Trinamul leaders in Darjeeling and Kalimpong hills have decided to underscore the necessity of having elected panchayat functionaries in the hills before central leaders of the party.
They also seek to inform senior state ministers like Subrata Mukherjee that having elected panchayat boards in the hills would help the Mamata Banerjee government expedite implementation of social welfare schemes in the rural areas.
In the hills, the area under the Darjeeling Gorkha Hill Council (DGHC) earlier and now under the Gorkhaland Territorial Administration (GTA), the last panchayat samiti election was held in 2000.
The region comprises Darjeeling district, minus Siliguri subdivision, and the entire Kalimpong district.
After the DGHC was formed in 1988 through a constitutional amendment, the three-tier panchayat system changed to two-tier, without the uppermost tier or the zilla parishad, and with gram panchayat and panchayat samiti remaining.

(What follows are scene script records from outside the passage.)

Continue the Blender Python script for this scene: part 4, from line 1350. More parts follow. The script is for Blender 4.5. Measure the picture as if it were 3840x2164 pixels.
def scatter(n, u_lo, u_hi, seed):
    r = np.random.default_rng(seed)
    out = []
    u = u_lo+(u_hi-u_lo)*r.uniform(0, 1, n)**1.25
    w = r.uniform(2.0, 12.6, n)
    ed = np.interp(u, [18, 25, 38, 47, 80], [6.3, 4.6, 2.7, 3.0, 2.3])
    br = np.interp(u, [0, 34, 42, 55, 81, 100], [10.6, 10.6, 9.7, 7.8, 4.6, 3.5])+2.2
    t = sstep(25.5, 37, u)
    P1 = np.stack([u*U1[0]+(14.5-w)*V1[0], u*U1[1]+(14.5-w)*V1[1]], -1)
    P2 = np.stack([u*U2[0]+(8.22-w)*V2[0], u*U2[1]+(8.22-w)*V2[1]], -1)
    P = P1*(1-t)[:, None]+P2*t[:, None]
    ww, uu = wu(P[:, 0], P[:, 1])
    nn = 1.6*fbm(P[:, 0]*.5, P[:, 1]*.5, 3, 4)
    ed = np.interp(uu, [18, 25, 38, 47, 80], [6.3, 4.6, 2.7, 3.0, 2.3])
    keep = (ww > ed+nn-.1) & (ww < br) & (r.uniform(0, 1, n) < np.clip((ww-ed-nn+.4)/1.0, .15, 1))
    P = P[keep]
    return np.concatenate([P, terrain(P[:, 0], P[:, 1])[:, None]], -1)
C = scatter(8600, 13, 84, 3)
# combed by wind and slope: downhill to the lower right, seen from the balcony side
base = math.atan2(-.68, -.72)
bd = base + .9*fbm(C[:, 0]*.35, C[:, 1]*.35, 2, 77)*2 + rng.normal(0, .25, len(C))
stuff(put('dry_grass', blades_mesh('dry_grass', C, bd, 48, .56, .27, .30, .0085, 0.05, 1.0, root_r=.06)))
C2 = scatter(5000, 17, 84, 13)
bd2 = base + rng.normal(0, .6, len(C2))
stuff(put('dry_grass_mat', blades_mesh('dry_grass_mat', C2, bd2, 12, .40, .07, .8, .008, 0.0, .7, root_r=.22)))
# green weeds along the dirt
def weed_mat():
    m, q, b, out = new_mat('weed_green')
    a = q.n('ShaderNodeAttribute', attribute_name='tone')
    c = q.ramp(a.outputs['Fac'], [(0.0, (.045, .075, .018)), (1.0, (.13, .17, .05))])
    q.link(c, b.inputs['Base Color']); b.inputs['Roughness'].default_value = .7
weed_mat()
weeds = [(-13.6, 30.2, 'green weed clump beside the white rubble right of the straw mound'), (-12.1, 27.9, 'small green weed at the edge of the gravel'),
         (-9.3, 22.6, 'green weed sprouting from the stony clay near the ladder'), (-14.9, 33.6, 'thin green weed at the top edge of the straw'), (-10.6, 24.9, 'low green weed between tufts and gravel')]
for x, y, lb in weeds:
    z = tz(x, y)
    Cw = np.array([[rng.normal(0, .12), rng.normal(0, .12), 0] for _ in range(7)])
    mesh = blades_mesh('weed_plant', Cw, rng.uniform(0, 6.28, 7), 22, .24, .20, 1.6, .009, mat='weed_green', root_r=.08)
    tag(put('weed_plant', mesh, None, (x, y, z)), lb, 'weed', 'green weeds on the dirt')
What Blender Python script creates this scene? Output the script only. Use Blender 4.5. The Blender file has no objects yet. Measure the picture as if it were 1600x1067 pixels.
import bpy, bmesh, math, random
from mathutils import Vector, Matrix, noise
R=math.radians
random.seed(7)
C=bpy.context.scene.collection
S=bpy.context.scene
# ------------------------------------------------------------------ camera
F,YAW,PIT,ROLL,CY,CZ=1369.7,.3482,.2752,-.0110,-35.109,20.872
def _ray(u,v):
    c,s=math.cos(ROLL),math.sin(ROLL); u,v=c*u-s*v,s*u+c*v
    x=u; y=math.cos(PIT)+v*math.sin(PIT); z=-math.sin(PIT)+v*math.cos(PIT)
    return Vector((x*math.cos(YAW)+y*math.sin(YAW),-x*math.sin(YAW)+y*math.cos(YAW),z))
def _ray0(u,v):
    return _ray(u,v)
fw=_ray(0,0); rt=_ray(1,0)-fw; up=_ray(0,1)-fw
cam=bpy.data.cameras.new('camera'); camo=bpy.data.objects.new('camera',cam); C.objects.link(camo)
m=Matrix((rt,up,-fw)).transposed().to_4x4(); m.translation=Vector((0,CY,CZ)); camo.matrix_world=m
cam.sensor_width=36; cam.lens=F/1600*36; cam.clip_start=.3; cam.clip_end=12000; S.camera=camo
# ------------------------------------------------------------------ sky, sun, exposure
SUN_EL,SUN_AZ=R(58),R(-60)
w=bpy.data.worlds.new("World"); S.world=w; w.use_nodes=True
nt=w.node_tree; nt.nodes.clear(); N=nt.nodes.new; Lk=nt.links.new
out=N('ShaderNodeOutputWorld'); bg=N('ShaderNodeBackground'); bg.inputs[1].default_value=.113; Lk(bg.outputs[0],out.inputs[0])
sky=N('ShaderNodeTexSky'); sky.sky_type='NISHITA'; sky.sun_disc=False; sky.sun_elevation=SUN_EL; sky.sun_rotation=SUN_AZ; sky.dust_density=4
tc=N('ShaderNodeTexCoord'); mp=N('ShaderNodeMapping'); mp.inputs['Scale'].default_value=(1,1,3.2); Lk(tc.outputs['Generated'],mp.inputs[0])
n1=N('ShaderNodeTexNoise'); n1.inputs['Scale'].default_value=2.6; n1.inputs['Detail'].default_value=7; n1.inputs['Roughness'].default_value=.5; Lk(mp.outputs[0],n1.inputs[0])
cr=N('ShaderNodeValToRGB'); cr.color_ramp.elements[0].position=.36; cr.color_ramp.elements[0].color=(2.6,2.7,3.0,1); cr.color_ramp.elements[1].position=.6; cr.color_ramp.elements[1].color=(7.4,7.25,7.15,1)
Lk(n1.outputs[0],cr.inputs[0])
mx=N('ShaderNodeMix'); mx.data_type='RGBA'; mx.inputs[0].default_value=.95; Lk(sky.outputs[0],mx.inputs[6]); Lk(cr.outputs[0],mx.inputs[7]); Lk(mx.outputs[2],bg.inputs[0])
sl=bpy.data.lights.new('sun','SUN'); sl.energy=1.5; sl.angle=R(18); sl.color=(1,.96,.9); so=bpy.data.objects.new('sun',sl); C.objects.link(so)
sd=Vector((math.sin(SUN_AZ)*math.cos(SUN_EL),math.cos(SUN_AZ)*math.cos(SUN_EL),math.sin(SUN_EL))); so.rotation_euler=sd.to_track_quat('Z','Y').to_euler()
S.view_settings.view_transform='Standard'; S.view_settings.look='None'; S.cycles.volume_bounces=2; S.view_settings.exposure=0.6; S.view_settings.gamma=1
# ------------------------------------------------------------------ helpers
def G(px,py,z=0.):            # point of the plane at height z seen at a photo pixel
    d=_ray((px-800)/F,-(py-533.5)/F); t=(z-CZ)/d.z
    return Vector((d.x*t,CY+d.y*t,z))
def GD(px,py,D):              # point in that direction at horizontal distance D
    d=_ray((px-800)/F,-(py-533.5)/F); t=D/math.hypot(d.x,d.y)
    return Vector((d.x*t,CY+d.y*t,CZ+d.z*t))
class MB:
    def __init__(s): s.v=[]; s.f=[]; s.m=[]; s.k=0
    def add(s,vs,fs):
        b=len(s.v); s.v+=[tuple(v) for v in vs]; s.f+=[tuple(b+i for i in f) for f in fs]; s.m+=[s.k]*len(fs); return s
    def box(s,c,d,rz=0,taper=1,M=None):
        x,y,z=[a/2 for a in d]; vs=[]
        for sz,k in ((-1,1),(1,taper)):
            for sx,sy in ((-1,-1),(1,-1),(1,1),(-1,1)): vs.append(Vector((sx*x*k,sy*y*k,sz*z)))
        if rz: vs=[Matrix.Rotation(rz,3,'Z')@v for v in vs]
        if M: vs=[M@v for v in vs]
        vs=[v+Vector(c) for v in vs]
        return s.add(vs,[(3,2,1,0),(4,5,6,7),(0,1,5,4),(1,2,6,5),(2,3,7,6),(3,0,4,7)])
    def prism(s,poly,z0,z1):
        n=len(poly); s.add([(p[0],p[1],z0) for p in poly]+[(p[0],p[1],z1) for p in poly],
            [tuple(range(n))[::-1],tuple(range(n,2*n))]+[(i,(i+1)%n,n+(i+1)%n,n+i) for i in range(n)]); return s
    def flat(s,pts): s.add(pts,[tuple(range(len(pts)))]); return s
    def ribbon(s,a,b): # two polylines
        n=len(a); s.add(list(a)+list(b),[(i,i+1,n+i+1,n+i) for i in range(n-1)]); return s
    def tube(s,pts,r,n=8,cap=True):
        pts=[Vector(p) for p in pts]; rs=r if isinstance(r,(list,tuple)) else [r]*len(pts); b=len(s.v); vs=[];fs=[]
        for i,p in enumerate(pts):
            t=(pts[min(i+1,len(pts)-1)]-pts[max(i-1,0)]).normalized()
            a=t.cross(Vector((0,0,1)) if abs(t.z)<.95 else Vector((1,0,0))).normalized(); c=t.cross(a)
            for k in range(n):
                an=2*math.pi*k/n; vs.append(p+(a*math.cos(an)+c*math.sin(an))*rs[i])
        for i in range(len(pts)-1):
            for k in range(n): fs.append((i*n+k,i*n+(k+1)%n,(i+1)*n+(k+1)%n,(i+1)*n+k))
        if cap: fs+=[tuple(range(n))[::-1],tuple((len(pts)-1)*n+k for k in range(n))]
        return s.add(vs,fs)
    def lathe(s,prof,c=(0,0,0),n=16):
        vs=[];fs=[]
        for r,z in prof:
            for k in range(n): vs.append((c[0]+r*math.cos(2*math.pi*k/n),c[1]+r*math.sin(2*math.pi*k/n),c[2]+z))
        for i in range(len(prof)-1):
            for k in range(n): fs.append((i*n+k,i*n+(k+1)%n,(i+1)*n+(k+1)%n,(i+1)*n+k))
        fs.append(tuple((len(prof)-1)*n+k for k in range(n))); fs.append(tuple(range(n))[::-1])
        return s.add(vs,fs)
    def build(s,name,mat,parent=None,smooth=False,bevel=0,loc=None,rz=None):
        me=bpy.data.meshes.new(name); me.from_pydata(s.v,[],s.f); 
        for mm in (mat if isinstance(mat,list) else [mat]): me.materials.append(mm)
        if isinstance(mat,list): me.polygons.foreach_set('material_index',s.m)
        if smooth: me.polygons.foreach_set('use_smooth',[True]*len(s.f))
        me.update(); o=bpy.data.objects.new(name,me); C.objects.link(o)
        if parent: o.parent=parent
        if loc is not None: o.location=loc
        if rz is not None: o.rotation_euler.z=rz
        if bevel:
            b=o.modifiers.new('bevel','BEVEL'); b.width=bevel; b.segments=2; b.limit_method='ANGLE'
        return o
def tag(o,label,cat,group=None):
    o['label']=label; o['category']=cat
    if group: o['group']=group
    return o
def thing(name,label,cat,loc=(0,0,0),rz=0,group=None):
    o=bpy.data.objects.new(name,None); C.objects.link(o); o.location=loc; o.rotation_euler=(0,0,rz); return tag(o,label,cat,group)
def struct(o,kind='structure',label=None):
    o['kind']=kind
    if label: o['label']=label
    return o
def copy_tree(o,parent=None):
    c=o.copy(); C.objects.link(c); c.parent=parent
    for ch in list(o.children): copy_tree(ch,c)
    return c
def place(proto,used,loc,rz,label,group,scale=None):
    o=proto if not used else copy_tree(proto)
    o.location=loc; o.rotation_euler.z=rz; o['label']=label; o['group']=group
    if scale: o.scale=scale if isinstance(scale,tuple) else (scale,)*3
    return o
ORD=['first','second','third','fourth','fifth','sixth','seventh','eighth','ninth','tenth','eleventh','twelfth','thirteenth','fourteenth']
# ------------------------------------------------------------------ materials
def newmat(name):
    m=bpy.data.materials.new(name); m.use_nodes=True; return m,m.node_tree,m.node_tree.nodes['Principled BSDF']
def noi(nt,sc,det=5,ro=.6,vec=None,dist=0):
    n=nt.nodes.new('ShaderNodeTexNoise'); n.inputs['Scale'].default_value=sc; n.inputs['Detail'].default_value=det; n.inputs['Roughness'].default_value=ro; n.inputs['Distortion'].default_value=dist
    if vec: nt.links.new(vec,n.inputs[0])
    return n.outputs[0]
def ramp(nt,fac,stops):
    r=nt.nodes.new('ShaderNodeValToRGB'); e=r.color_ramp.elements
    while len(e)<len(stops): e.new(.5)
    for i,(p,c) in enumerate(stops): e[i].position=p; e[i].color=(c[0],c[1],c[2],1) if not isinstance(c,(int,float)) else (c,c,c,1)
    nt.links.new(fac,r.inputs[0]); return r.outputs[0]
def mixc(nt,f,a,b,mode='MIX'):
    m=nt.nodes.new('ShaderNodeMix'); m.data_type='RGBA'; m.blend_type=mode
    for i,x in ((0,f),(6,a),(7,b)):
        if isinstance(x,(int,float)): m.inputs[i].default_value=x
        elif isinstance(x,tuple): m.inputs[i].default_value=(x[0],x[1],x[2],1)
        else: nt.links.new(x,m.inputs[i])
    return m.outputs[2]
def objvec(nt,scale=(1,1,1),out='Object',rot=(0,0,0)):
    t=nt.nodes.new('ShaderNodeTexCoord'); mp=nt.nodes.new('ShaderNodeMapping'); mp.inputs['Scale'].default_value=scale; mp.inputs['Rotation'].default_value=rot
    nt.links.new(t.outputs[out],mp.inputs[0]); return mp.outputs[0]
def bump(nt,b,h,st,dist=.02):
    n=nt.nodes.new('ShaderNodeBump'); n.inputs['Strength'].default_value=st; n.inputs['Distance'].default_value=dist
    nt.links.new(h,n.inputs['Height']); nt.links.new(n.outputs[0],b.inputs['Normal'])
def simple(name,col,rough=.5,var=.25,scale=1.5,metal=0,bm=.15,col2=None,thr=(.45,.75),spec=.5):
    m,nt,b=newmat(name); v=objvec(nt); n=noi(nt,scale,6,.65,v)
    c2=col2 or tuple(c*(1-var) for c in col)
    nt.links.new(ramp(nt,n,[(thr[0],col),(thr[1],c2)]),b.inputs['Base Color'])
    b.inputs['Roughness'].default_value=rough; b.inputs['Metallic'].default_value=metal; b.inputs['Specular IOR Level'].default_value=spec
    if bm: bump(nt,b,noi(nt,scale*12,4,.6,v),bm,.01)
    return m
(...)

“However, since then, elections for the panchayat samiti (the second tier), have never been held in hills. The only election was for 70 gram panchayats spread across eight blocks. As elections in the panchayat samiti were not held after 2000, there is no elected representative in the panchayats since 2005. For past 16 years, these rural bodies are being managed by officials and employees,” said a veteran in hill politics.
Also, after the GTA was formed in 2012, its board members were elected. However, the tenure of the elected board of GTA expired in 2017, and since then, there is no elected member. For almost three years now, the GTA is being run by a board of administrators.
L.B. Rai, the president of Darjeeling (hills) Trinamul, said they would soon pass a resolution in the party on the issue.
“We will send the resolution to the chief minister, also our party chief, that it is a must to have elected rural bodies in the hills. A delegation of the party will meet state panchayat and rural development minister Subrata Mukherjee on the issue. The rural polls in hills are important as it would help in faster implementation of social welfare and infrastructure schemes and help the state reach out to the rural populace,” said Rai.
A senior Trinamul leader in the hills said that young voters hardly know about panchayat elections and it was time rural bodies are revived.